何度も昇進を拒んできた。でも今は、自分が先頭に立って職場を変えていく、そう決心している。彼女を変えたものとは?
朝の通勤時間帯、車がひっきりなしに通る国道沿いの営業所の出入り口に、佐川急便の配送トラックが列をつくっている。
「行ってらっしゃい! 気を付けて」
冬晴れの澄んだ空気のなか、大西由希子さんは配達に向かう車両のドライバー一人ひとりに声をかける。その際、彼女は運転席の彼らとハイタッチして、車の往来が途切れるのを待つ間に必ず近況を尋ねるのだった。
「お子さんはどう?」「今度、ソフトボールの試合があるんだって?」――そんな会話を交わした後、ドライバーたちは彼女と視線を合わせ、「行ってきます」とうなずく。その様子からは、彼女がスタッフから深い信頼を得ていることが伝わってくるようだった。
「朝は荷物の準備で忙しいので、スタッフと話す時間が持てないんです。
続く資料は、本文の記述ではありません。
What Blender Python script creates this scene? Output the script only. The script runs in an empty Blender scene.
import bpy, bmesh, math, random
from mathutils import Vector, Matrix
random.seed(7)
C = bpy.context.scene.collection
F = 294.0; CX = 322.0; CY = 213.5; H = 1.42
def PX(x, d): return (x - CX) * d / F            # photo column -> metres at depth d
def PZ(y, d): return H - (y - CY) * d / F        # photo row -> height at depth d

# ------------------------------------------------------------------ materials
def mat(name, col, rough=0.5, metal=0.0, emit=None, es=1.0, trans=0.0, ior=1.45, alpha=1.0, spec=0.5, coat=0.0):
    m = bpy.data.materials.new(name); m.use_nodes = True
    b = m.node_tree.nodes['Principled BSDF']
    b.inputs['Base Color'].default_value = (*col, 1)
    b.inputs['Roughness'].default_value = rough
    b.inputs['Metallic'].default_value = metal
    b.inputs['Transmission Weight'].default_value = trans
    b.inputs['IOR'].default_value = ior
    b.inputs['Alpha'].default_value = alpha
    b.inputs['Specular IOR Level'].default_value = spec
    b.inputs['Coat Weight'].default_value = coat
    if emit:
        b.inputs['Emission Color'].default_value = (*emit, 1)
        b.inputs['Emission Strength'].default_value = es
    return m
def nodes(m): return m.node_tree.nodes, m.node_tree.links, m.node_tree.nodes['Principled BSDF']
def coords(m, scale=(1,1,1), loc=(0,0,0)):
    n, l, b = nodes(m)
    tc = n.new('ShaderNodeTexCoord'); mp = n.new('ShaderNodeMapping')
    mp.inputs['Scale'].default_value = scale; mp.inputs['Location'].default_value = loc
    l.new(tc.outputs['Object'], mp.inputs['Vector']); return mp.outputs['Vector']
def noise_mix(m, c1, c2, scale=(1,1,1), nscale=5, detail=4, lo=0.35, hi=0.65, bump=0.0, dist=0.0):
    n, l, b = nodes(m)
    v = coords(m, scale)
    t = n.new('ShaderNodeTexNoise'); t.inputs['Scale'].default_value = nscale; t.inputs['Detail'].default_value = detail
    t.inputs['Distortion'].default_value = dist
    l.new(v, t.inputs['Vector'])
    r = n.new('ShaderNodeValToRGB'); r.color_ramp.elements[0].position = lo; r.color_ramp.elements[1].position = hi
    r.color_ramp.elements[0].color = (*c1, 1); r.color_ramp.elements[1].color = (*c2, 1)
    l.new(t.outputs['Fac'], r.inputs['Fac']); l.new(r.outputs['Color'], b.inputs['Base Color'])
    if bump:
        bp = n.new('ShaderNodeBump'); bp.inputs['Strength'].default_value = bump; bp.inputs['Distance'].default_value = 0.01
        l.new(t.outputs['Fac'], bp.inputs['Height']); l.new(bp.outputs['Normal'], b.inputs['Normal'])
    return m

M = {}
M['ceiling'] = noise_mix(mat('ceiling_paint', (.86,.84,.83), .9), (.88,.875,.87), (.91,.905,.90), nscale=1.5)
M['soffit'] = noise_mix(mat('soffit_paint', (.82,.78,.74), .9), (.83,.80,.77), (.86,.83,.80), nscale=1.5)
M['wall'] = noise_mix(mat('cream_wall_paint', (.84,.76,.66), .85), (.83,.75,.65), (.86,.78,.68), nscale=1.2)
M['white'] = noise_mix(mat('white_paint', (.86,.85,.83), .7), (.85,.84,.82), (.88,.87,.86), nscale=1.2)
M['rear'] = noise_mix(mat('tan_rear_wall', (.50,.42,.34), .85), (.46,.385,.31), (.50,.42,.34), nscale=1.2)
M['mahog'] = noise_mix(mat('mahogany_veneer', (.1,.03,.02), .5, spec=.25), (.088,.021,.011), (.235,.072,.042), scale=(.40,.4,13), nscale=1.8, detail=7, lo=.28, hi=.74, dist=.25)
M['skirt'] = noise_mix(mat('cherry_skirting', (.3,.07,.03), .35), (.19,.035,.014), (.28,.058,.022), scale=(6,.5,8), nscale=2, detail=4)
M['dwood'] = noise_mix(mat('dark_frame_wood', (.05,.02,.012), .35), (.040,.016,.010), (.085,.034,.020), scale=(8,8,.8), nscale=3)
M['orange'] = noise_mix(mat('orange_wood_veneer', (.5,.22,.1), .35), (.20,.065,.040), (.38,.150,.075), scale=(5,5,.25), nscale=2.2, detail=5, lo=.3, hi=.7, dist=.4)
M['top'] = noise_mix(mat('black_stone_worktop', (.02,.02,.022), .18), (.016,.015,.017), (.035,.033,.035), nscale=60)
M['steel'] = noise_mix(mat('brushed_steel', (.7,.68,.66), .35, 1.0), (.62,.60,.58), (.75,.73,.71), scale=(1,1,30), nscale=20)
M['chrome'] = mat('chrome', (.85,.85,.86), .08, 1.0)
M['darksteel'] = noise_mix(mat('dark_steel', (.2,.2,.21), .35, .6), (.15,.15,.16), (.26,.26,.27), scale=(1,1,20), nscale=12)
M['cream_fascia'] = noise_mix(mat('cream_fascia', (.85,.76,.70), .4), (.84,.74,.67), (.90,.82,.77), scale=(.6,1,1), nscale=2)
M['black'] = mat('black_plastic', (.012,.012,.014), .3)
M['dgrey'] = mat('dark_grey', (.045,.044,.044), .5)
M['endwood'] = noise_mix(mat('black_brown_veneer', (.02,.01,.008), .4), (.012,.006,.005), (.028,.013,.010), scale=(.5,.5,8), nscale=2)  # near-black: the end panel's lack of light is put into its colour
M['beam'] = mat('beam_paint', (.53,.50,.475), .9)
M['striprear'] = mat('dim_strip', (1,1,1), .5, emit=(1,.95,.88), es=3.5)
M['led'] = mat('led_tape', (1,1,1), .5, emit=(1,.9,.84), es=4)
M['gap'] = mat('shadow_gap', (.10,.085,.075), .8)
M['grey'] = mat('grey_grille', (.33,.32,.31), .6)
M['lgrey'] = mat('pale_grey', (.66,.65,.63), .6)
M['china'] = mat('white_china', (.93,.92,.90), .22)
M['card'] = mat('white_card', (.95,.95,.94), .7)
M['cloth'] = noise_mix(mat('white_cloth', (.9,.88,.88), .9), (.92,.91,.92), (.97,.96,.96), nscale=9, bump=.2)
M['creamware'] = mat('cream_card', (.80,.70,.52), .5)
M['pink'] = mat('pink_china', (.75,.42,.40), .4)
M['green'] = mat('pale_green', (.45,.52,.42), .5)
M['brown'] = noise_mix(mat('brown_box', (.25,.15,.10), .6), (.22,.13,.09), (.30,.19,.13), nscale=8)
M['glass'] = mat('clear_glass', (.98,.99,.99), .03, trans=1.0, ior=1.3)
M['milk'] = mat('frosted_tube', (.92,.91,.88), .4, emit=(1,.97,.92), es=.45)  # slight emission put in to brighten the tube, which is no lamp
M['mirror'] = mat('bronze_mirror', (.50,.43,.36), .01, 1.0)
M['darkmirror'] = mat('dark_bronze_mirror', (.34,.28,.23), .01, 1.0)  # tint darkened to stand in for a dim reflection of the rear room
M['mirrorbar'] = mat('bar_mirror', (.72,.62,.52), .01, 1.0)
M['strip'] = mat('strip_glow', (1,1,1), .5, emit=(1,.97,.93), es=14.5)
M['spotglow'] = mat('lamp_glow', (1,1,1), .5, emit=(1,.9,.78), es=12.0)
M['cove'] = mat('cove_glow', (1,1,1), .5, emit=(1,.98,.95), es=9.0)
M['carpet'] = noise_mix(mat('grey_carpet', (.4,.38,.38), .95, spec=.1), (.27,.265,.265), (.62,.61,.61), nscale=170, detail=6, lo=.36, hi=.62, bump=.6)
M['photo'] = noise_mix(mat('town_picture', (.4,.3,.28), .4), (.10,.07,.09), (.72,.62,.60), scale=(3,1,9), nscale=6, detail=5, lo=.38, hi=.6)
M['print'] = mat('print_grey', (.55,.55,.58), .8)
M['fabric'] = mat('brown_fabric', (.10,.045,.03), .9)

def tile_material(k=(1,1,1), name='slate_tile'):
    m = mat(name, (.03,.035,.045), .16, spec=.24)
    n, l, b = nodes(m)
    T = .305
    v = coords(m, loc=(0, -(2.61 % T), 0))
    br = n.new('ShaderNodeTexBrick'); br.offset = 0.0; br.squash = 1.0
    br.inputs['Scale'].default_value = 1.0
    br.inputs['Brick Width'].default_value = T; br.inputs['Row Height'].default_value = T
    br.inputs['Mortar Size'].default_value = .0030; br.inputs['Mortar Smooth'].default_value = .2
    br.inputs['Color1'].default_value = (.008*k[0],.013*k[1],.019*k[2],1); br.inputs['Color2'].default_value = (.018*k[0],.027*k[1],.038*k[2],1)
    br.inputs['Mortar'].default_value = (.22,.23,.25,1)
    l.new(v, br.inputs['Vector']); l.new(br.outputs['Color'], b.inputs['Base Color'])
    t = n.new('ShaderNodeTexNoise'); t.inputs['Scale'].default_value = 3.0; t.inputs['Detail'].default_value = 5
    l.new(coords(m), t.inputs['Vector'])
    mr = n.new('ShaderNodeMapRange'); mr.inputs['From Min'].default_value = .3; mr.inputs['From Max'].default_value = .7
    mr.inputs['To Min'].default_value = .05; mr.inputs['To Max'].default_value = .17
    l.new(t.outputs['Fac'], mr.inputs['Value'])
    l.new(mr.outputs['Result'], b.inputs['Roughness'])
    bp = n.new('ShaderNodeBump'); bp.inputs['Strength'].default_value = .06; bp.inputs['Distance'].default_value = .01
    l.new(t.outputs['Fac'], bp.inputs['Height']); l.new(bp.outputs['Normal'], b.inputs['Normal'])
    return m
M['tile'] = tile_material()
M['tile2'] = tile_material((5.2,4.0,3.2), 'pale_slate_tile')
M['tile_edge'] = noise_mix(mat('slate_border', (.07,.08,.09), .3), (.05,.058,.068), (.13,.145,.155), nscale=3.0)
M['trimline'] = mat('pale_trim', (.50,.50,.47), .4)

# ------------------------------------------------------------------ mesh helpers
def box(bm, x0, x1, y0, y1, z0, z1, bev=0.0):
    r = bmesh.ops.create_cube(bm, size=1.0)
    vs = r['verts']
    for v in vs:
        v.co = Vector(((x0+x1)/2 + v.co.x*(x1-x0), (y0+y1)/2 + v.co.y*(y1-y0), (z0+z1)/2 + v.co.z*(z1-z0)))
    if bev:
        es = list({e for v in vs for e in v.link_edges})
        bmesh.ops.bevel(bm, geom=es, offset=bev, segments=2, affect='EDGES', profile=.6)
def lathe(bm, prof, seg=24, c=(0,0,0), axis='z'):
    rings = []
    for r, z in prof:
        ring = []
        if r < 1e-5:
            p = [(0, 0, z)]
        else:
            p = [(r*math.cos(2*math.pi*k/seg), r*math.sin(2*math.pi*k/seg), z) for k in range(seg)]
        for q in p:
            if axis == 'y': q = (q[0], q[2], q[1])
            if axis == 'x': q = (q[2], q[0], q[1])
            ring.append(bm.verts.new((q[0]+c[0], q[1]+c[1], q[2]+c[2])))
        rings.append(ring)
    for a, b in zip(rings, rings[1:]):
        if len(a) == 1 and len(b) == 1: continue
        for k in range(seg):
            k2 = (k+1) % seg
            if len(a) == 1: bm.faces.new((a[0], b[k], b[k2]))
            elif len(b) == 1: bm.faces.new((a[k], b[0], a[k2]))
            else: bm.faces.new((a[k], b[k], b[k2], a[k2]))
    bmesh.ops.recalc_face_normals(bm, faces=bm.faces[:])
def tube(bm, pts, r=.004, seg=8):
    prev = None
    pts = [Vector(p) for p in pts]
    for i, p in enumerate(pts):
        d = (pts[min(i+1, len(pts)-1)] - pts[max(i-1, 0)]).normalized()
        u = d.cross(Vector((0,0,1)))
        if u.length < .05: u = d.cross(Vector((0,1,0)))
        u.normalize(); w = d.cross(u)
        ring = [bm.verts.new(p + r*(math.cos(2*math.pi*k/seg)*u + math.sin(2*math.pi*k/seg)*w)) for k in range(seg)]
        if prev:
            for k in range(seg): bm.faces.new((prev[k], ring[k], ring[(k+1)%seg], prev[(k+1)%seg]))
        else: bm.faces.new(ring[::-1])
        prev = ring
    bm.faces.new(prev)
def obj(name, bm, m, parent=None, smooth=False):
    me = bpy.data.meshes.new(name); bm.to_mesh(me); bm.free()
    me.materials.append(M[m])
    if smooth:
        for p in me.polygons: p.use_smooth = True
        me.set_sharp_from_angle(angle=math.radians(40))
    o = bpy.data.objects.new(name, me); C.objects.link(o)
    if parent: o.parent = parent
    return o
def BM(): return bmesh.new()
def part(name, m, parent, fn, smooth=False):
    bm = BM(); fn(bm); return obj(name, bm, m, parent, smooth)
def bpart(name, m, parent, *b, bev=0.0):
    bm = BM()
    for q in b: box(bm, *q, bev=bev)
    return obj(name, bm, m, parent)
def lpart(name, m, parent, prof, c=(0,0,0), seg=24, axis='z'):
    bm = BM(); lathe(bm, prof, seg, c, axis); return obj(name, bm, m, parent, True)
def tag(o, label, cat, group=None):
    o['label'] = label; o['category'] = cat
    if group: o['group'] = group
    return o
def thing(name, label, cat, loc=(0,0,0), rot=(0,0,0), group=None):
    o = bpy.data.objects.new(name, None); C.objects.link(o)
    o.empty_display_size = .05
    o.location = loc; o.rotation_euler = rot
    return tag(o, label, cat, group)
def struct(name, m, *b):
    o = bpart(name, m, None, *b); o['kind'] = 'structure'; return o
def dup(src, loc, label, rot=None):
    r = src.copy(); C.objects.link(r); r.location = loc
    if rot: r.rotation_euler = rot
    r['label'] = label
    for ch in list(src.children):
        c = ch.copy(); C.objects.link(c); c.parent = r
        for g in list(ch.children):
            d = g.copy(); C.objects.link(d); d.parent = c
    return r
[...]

だから、あの1分間は彼らとコミュニケーションをとる大切な時間です」
全国に430の営業所を展開する佐川急便において、彼女は唯一の女性所長だ。入社は1998年。高校を卒業後に三重県のゴルフ場でキャディとして働いた後、21歳の時に地元・宮崎県延岡営業所の宅配ドライバーとなった。高校時代にソフトボール部に所属し、スポーツ関係や体を動かす仕事に就きたいと思ったのがその理由だった。